| Problem |
Write out the opening lines of the data word for word, up to and including the line with "return ((px - HX) * Y / F, EYE", and leave every picture and every later line out.

======== Information shown ========

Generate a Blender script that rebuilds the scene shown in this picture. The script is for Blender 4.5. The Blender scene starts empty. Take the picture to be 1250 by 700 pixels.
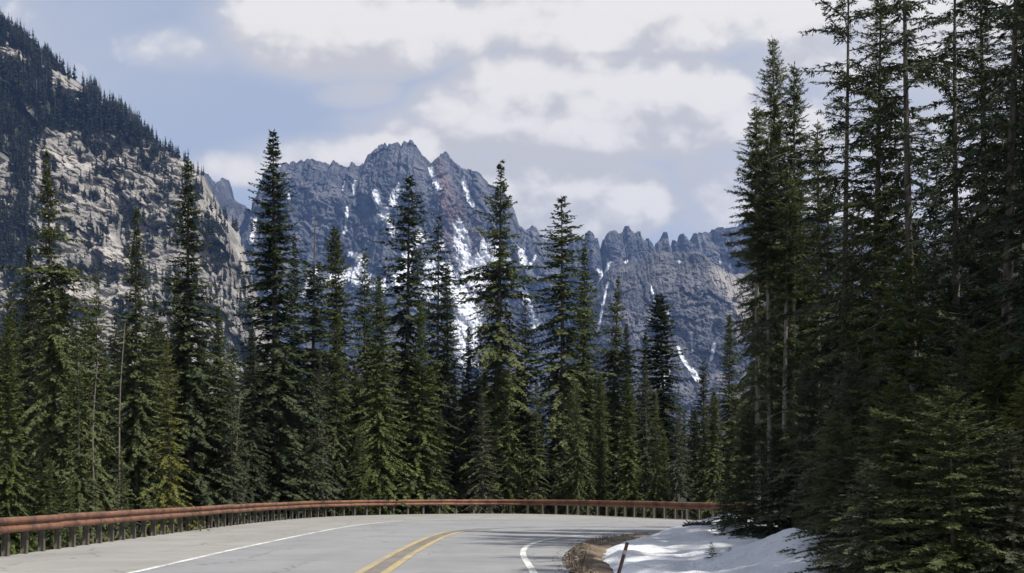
import bpy, math, random
import numpy as np
PI = math.pi
R = math.radians
SC = bpy.context.scene
COL = SC.collection
rng = np.random.default_rng(7)
random.seed(7)
# ------------------------------------------------------------------ camera constants (metres; photo measured at 1250x700)
F, HX, HY, EYE = 1500.0, 625.0, 598.0, 1.4
def ground_at(px, py, z=0.0):                 # survey: a photo reading on level ground -> metres
    Y = F * (EYE - z) / (py - HY)
    return ((px - HX) * Y / F, Y)
def xz(px, py, Y):
    return ((px - HX) * Y / F, EYE + (HY - py) * Y / F)

# ------------------------------------------------------------------ noise
_perm = np.random.default_rng(3).permutation(512)
_perm = np.concatenate([_perm, _perm, _perm])
_gr = np.stack([np.cos(np.arange(512) * 2.399963), np.sin(np.arange(512) * 2.399963)], 1)
def perlin(x, y):
    x = np.asarray(x, float); y = np.asarray(y, float)
    xi = np.floor(x).astype(int); yi = np.floor(y).astype(int)
    xf = x - xi; yf = y - yi
    u = xf ** 3 * (xf * (xf * 6 - 15) + 10); v = yf ** 3 * (yf * (yf * 6 - 15) + 10)
    def g(ix, iy, dx, dy):
        h = _perm[(_perm[ix & 511] + iy) & 511]
        return _gr[h, 0] * dx + _gr[h, 1] * dy
    a = g(xi, yi, xf, yf); b = g(xi + 1, yi, xf - 1, yf)
    c = g(xi, yi + 1, xf, yf - 1); d = g(xi + 1, yi + 1, xf - 1, yf - 1)
    return (a + u * (b - a)) * (1 - v) + (c + u * (d - c)) * v
def fbm(x, y, o=5, g=.5, l=2.03):
    s = 0; a = 1
    for i in range(o):
        s = s + a * perlin(x * l ** i + 17.3 * i, y * l ** i + 9.1 * i); a *= g
    return s
def ridged(x, y, o=5, g=.5, l=2.07):
    s = 0; a = 1; n = 0
    for i in range(o):
        s = s + a * (1 - 1.6 * np.abs(perlin(x * l ** i + 31.7 * i, y * l ** i + 5.3 * i))); n += a; a *= g
    return s / n
def sstep(a, b, x):
    t = np.clip((x - a) / (b - a), 0, 1); return t * t * (3 - 2 * t)
def worley(x, y, seed=0):
    """distance to nearest cell point and a random value of that cell"""
    xi = np.floor(x).astype(int); yi = np.floor(y).astype(int)
    best = np.full(x.shape, 9.0); val = np.zeros(x.shape); sec = np.full(x.shape, 9.0)
    for dx in (-1, 0, 1):
        for dy in (-1, 0, 1):
            h = _perm[(_perm[(xi + dx + seed) & 511] + yi + dy) & 511]
            h2 = _perm[(h + 77) & 511]
            d = np.hypot(xi + dx + h / 511. - x, yi + dy + h2 / 511. - y)
            m = d < best
            sec = np.where(m, best, np.minimum(sec, d))
            val = np.where(m, _perm[(h + 191) & 511] / 511., val); best = np.where(m, d, best)
    return best, val, sec - best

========

| Solved problem |
Generate a Blender script that rebuilds the scene shown in this picture. The script is for Blender 4.5. The Blender scene starts empty. Take the picture to be 1250 by 700 pixels.
import bpy, math, random
import numpy as np
PI = math.pi
R = math.radians
SC = bpy.context.scene
COL = SC.collection
rng = np.random.default_rng(7)
random.seed(7)
# ------------------------------------------------------------------ camera constants (metres; photo measured at 1250x700)
F, HX, HY, EYE = 1500.0, 625.0, 598.0, 1.4
def ground_at(px, py, z=0.0):                 # survey: a photo reading on level ground -> metres
    Y = F * (EYE - z) / (py - HY)
    return ((px - HX) * Y / F, Y)
def xz(px, py, Y):
    return ((px - HX) * Y / F, EYE + (HY - py) * Y / F)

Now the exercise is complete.